Il est vrai qu'il s'agit des Etats-Unis. Dans une page Focus du 26 août - "Pourquoi le métis Obama se définit comme un Noir" -, notre correspondant Sylvain Cypel a longuement expliqué que le mot "race", de ce côté de l'Atlantique, n'a pas le sens péjoratif qu'il a en Europe depuis la seconde guerre mondiale. Il désigne simplement un groupe humain, choisi par chaque citoyen, lors du recensement. Depuis 2000, un individu peut cocher plusieurs cases (par exemple "Hispanique" et "Noir") ou une seule, comme Obama, signifiant ainsi la communauté à laquelle il s'assimile. Une minorité (2,5 %) d'Américains se déclarent métis - en cochant deux races ou plus. "On ne dit pas le candidat métis, mais noir, car lui-même se revendique comme tel. C'est une culture politique", ajoute notre correspondant.
Cette approche décomplexée (de fraîche date il est vrai) n'a pas encore gagné la France. Durant toute la campagne américaine, nos correspondants se sont ainsi plaints du racisme sous-jacent de nos articles. "Je n'en peux plus de lire des précisions de couleur quand il s'agit de "noir (e)", écrivait par exemple Ana Chavanat (courriel).

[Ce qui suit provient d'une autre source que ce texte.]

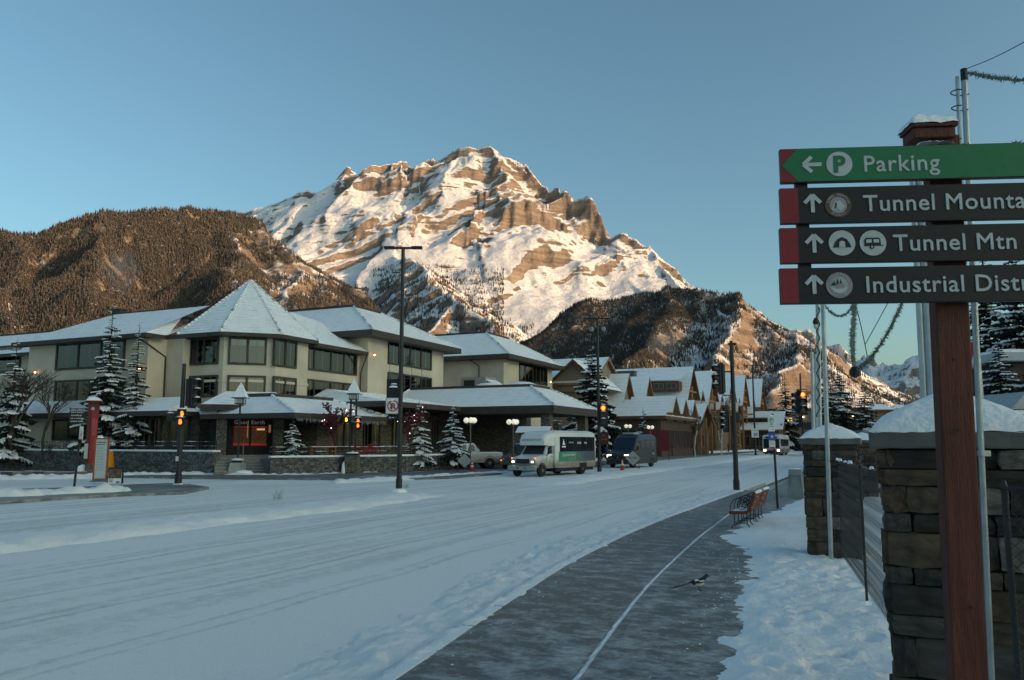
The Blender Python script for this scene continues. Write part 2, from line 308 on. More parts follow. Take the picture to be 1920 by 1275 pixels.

[...] Où commence la discrimination, où finit le politiquement correct ? Le problème n'est pas neuf. Il est même un casse-tête pour les médiateurs. Rien, en effet, dans les chartes de déontologie n'interdit de préciser la couleur de peau, l'origine ethnique, la religion ou l'orientation sexuelle d'une personne, à condition que ces détails soient pertinents dans le contexte - ou que l'intéressé s'en prévale. Le Livre de style du Monde, ajoute, au chapitre Préjugé (s) : "Les rédacteurs s'interdisent d'utiliser toute formule ou tout cliché exprimant du sexisme ("une charmante greffière"), du racisme ("une cruauté tout orientale") ou du mépris social ("fils d'un modeste instituteur")."
Dans ce domaine, la faute s'apprécie au cas par cas et la maladresse n'est pas la moindre.
[...] C'est de moins en moins facile. Le politiquement correct et les crispations identitaires progressant (avec le malaise de la société ?), la liste des termes tabous s'allonge, contraignant les rédacteurs à des périphrases de plus en plus artificielles : "minorités visibles", "jeunes de la diversité" ou "issus de l'immigration", etc.